## Exercise instructions
Skip the pictures. Set down, word for word, the lines from the start of the material up to and including the line with "return 840 +".

Stored items from a collection
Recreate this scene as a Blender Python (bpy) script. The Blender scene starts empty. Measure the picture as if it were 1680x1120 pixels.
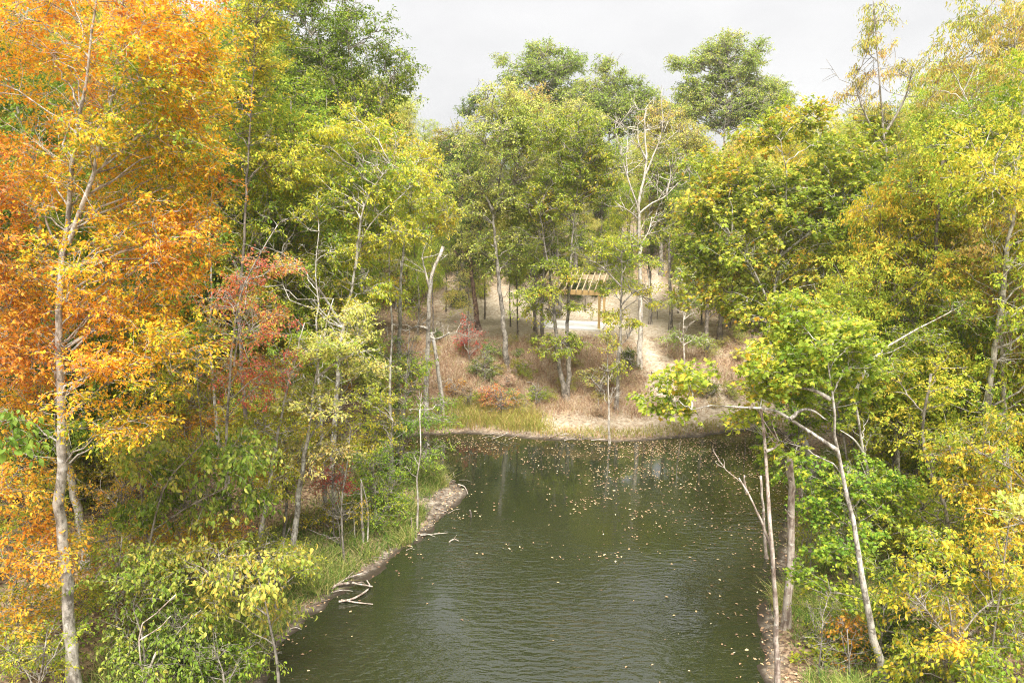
import bpy, math, random
import numpy as np
from mathutils import Vector

random.seed(7)
RNG = np.random.default_rng(11)
S = bpy.context.scene
C = S.collection
rad = math.radians

# ------------------------------------------------------------------ camera model (used to survey the place from the photo)
CAM = np.array([0.0, 0.0, 11.6]); PITCH = rad(11.07); F = 1200.0
def ray(u, v):
    x = (u - 840) / F; yc = (560 - v) / F
    return np.array([x, math.cos(PITCH) + yc * math.sin(PITCH), -math.sin(PITCH) + yc * math.cos(PITCH)])
def P(u, v, Y):
    d = ray(u, v); return CAM + d * (Y / d[1])
def px_scale(u, v, Y):
    return (Y / ray(u, v)[1]) / F
def project(p):
    d = np.asarray(p) - CAM
    zc = d[1] * math.cos(PITCH) - d[2] * math.sin(PITCH)
    yc = d[1] * math.sin(PITCH) + d[2] * math.cos(PITCH)
    return 840 + F * d[0] / zc, 560 - F * yc / zc

# ------------------------------------------------------------------ terrain
POND = np.array([(-5.2,-10),(-5.7,4),(-5.9,12),(-6.0,16.6),(-5.9,18.6),(-4.6,20.9),(-3.2,23.3),(-2.3,25.8),(-1.8,27.9),(-2.6,29.6),
                 (-4.4,31.2),(-5.4,33.2),(-4.8,34.7),(-3.0,35.2),(-1.0,34.9),(1.2,34.3),(4.7,33.9),(7.7,34.2),(11.0,35.2),(12.8,36.2),
                 (14.0,34.5),(13.2,31.0),(11.2,28.0),(9.4,23.8),(7.8,20.5),(6.6,17.9),(6.2,16.0),(6.0,8),(5.5,-10)])
def sdf(x, y):
    x = np.asarray(x, float); y = np.asarray(y, float)
    shp = x.shape; p = np.stack([x.ravel(), y.ravel()], 1)
    best = np.full(len(p), 1e9); inside = np.zeros(len(p), bool)
    n = len(POND)
    for i in range(n):
        a = POND[i]; b = POND[(i + 1) % n]; ab = b - a
        t = np.clip(((p - a) @ ab) / (ab @ ab), 0, 1)
        d = np.hypot(*(p - a - t[:, None] * ab).T)
        best = np.minimum(best, d)
        c = (a[1] > p[:, 1]) != (b[1] > p[:, 1])
        with np.errstate(divide='ignore', invalid='ignore'):
            xi = a[0] + (p[:, 1] - a[1]) / (b[1] - a[1] + 1e-12) * ab[0]
        inside ^= c & (p[:, 0] < xi)
    return np.where(inside, -best, best).reshape(shp)
def wob(x, y, f, s):
    return (np.sin(x*f+s) * np.cos(y*f*1.13+2.1*s) + np.sin((x*.7+y*.8)*f*1.7+3.3*s) * .6 + np.sin((x*.9-y*.6)*f*2.6+1.7*s) * .4) / 2
FARY = [30, 35, 37, 38.7, 42, 45.5, 47, 52, 56, 62, 70, 100, 300, 900]
FARZ = [0, .12, .40, .85, 1.9, 2.95, 3.07, 3.12, 4.0, 6.2, 7.0, 7.2, 7.5, 7.5]
def sst(a, b, x):
    t = np.clip((x - a) / (b - a), 0, 1); return t*t*(3-2*t)
def height(x, y, fine=True):
    x = np.asarray(x, float); y = np.asarray(y, float)
    d = sdf(x, y) + .22 * wob(x, y, 1.3, .4) + .15 * wob(x, y, 3.7, 1.4)
    side = .05 * np.clip(d, 0, .6) / .6 + .21 * np.clip(d - .3, 0, None)
    side = 7.5 * (1 - np.exp(-side / 7.5))
    far = np.interp(y, FARY, FARZ) + .08 * np.clip(np.abs(x - 4) - 14, 0, 40)
    far = np.minimum(far, .06 + .55 * np.clip(d, 0, None))
    w = sst(34.0, 41, y)
    z = side * (1 - w) + far * w
    if fine: z = z + np.clip(d / 3, 0, 1) * (.10 * wob(x, y, .9, 2.2) + .035 * wob(x, y, 2.9, .7)) * (1 - .8 * (sst(45, 47, y) - sst(53, 55, y)))
    return np.where(d < 0, np.maximum(-.28 * -d * 1.0, -1.6) , z)
def hz(x, y): return float(height(np.array([x]), np.array([y]))[0])
def G(u, v, tmax=140):
    d = ray(u, v); t = np.linspace(6, tmax, 6000)
    p = CAM + t[:, None] * d
    zz = np.maximum(height(p[:, 0], p[:, 1]), 0)
    k = np.argmax(p[:, 2] < zz)
    return p[k]

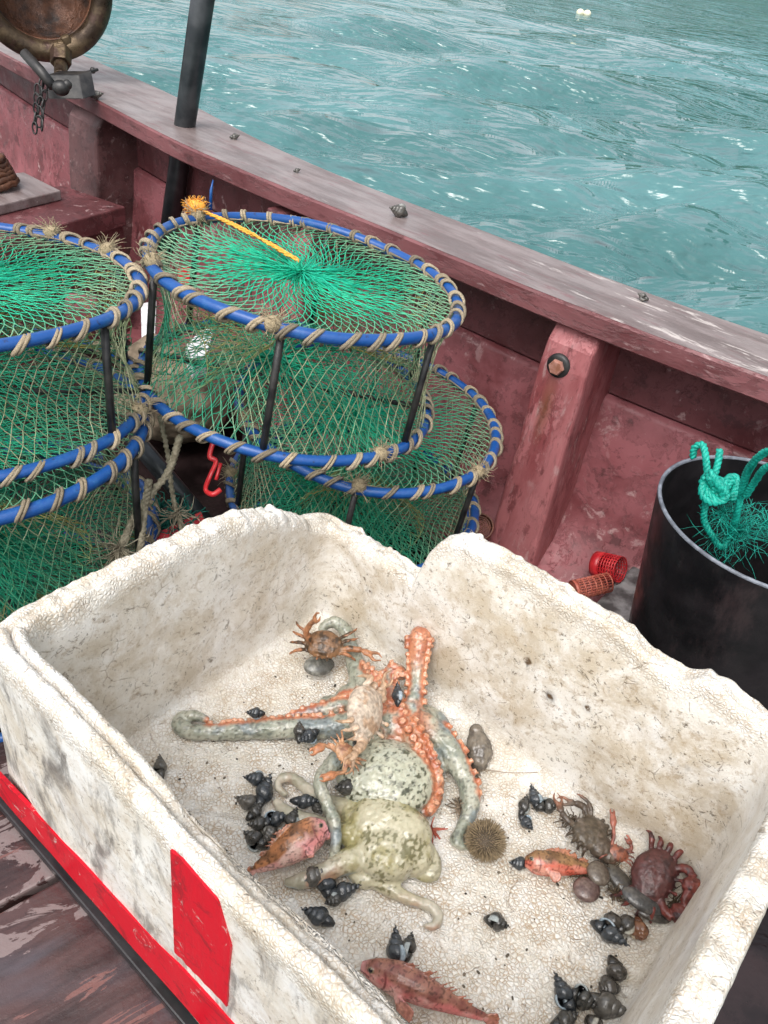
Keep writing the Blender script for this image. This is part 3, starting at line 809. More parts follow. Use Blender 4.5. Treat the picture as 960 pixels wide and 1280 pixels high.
# ------------------------------------------------------------- loose gear behind the box
def zr(pts, n=8): return catmull([Zp(*p) for p in pts], n)
mb = MB()
mb.rope(zr([(225, 545, .12), (210, 590, .07), (172, 640, .03), (150, 690, .0), (148, 730, -.03)]), .0068, .022)
mb.rope(zr([(186, 600, .07), (182, 630, .04), (176, 680, .0), (168, 720, -.03)]), .0062, .022)
mb.hair(Zp(150, 685, .01), 90, .06, .0009, (0, -.2, -.6), .8)
tag(mb.build('old_rope', M_rope), 'frayed grey old rope hanging between the two trap stacks', 'rope')
mb = MB(); mb.rope(zr([(200, 520, .12), (210, 570, .06), (216, 620, .0), (228, 665, -.05)]), .005, .018)
mb.hair(Zp(222, 640, -.02), 50, .05, .0008, (0, 0, -.5), .9)
tag(mb.build('thin_rope', M_rope), 'thinner pale rope dangling right of the thick frayed rope', 'rope')
mb = MB(); mb.tube([Zp(165, 545, -.02), Zp(262, 660, -.14)], .017, 16); tag(mb.build('dark_pipe', M_pole), 'dark grey pipe lying behind the ropes between the trap stacks', 'pipe')
mb = MB()
hk = zr([(268, 548, .11), (262, 570, .09), (270, 577, .085), (262, 596, .07), (257, 612, .05), (266, 618, .05), (276, 612, .055)], 5)
mb.tube(hk, .0042, 8, flat=.7); mb.tube(zr([(276, 579, .09), (270, 600, .07)], 3), .003, 6)
tag(mb.build('plastic_hook', M_red), 'red plastic hook hanging from the middle stack of traps', 'hook')
mb = MB(); P = [Zp(190, 668, -.06), Zp(252, 638, -.06), Zp(256, 650, -.06), Zp(196, 684, -.06)]
mb.prism([p-V((0, 0, .03)) for p in P], P); tag(bevel(mb.build('red_crate_edge', M_red, None, False), .003), 'red plastic crate edge peeking out behind the foam box rim', 'crate')
mb = MB(); 
for k in range(26):
    c = Zp(215+random.gauss(0, 14), 655+random.gauss(0, 7), -.09+random.random()*.03); mb.hair(c, 14, .05, .0013, (0, 0, 0), 1, curl=.8)
mb.ell(Zp(212, 662, -.12), (.06, .035, .03), nu=12, nv=8)
tag(mb.build('teal_net_heap', M_tealdk), 'dark teal heap of netting on the deck behind the ropes', 'net')
# burlap sack, white scrap behind the traps
mb = MB(); c = Zp(215, 500, -.16); mb.ell(c, (.13, .10, .10), nu=24, nv=14); mb.ell(c+V((.08, .12, .01)), (.1, .09, .09), nu=20, nv=12); mb.ell(c+V((-.06, .1, .03)), (.08, .07, .07), nu=20, nv=12)
tag(remeshed(mb, .006, 'burlap_sack', M_sack, lambda p, n: (1, 1, 1), smooth=2, disp=lambda p, n: .012*fb(p, 14)), 'lumpy brown sack lying on the deck between the trap stacks', 'sack')
def scrap(name, pts, z, th, m, label, cat):
    mb = MB(); P = [Zp(x, y, z)+V((0, 0, .01*random.random())) for x, y in pts]; mb.prism([p-V((0, 0, th)) for p in P], P)
    tag(bevel(mb.build(name, m, None, False), .003), label, cat)
scrap('foam_scrap', [(232, 432), (256, 408), (268, 412), (258, 445), (240, 450)], .0, .05, M_white, 'white foam scrap seen through the netting of the middle stack', 'foam scrap')
scrap('foam_slab', [(176, 380), (196, 380), (192, 470), (178, 470)], -.08, .05, M_white, 'pale foam slab standing behind the gap between the trap stacks', 'foam scrap')
mb = MB(); c = Zp(100, 372, .0)
P = [Zp(82, 365, .02), Zp(122, 368, .02), Zp(120, 386, .02), Zp(80, 384, .02)]; mb.prism([p-V((0, 0, .04)) for p in P], P)
tag(bevel(mb.build('red_tray', M_hull, None, False), .004), 'faded red tray showing dimly through the left trap net', 'tray')
mb = MB(); P = [Zp(222, 335, .02), Zp(240, 332, .02), Zp(242, 352, .02), Zp(224, 356, .02)]; mb.prism([p-V((0, 0, .05)) for p in P], P)
tag(bevel(mb.build('red_basket', M_red, None, False), .004), 'red basket on the deck seen through the middle stack net', 'basket')
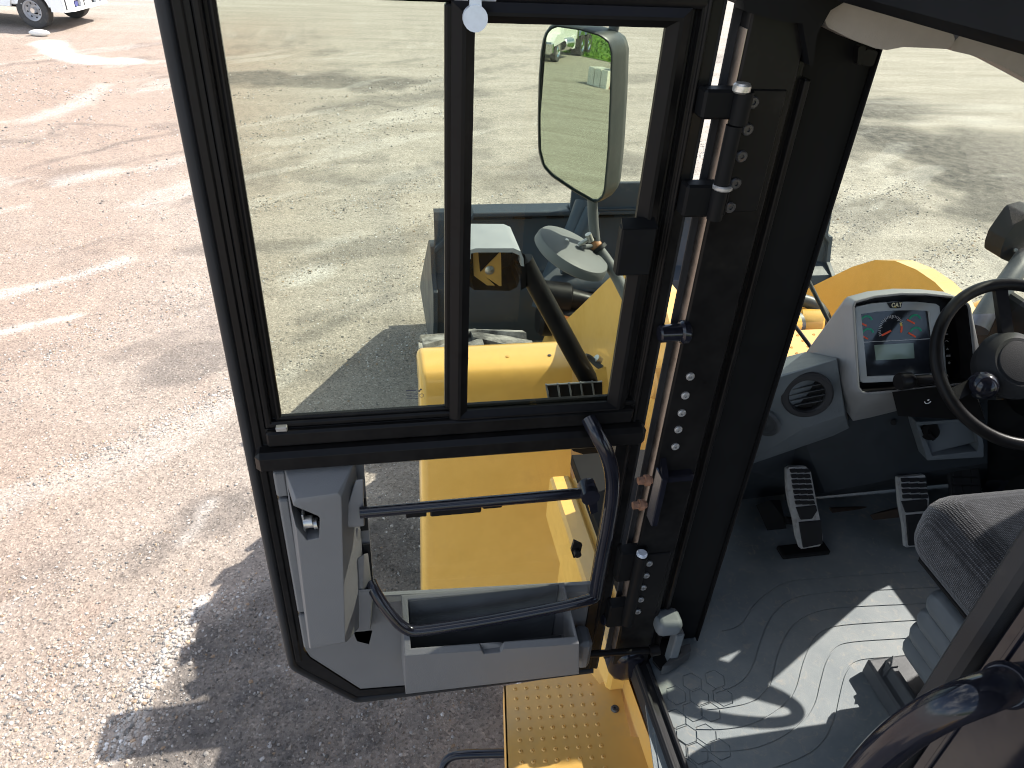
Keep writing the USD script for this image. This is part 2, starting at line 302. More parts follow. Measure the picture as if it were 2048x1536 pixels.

## The completed task
Recreate this scene as a Blender Python (bpy) script. The Blender scene starts empty. Measure the picture as if it were 1680x1120 pixels.
import bpy, math, random
import numpy as np
from mathutils import Vector

random.seed(7)
RNG = np.random.default_rng(11)
S = bpy.context.scene
C = S.collection
rad = math.radians

# ------------------------------------------------------------------ camera model (used to survey the place from the photo)
CAM = np.array([0.0, 0.0, 11.6]); PITCH = rad(11.07); F = 1200.0
def ray(u, v):
    x = (u - 840) / F; yc = (560 - v) / F
    return np.array([x, math.cos(PITCH) + yc * math.sin(PITCH), -math.sin(PITCH) + yc * math.cos(PITCH)])
def P(u, v, Y):
    d = ray(u, v); return CAM + d * (Y / d[1])
def px_scale(u, v, Y):
    return (Y / ray(u, v)[1]) / F
def project(p):
    d = np.asarray(p) - CAM
    zc = d[1] * math.cos(PITCH) - d[2] * math.sin(PITCH)
    yc = d[1] * math.sin(PITCH) + d[2] * math.cos(PITCH)
    return 840 + F * d[0] / zc, 560 - F * yc / zc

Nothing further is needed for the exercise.